Each year the clergy members of the Annual Conference gather to hear a report of the Conference Board of Ministry. It includes several listings which provide some order to what might otherwise be a rather confusing and careless look at the clergy membership available for appointment by the Bishop to the church. There is also that moment when the Bishop asks each of the District Superintendents to speak a word about the character of those clergy members of their respective districts. The usual response to the Bishop's historical question is some variation of "Bishop, the men and women under appointment in my District are blameless in life and faithful in service." Some may hear the exchange with a measure of smugness, but I suspect more cringe just a bit at being put in the category of blameless.
The Apostle Paul talked about followers of Jesus being blameless. In I Corinthians 1:8, he wrote, "...so that you may be blameless on the day of our Lord Jesus Christ." And then over in I Thessalonians 3:13 he is back at it again as he wrote to the church, "And may He so strengthen your hearts in holiness that you may be blameless before our God and Father at the coming of our Lord Jesus Christ with all His saints." It must have been a source of great encouragement to those early Christians to know that someone like Paul was praying that they would be able to stand blameless before Jesus when He returned.

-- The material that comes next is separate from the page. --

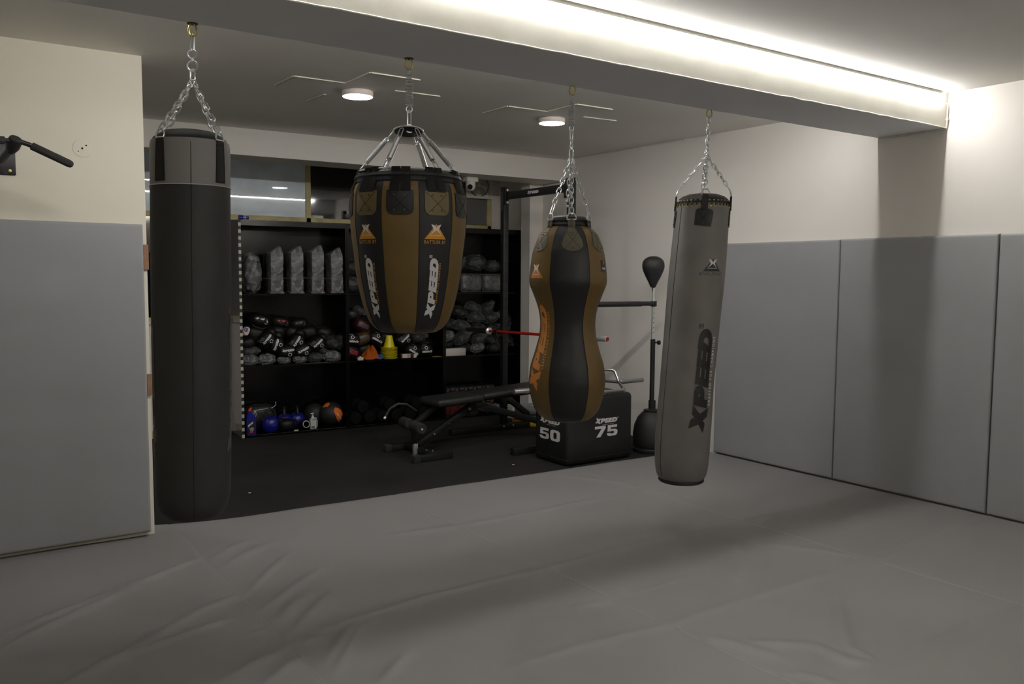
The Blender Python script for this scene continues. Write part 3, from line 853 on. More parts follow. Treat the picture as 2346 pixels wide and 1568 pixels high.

However, the truth of the matter is that none of us would dare have such a hope were it not for what has been done for us through Jesus on the cross. To be seen as blameless on that day will only mean that a great work of redemption has been completed for us, enabling us to know a forgiveness we would, otherwise, never know and a oneness with God that we always recognize as being undeserved. Thanks be to God for that grace and mercy which will cause Him to see us on that day as one of the blameless ones.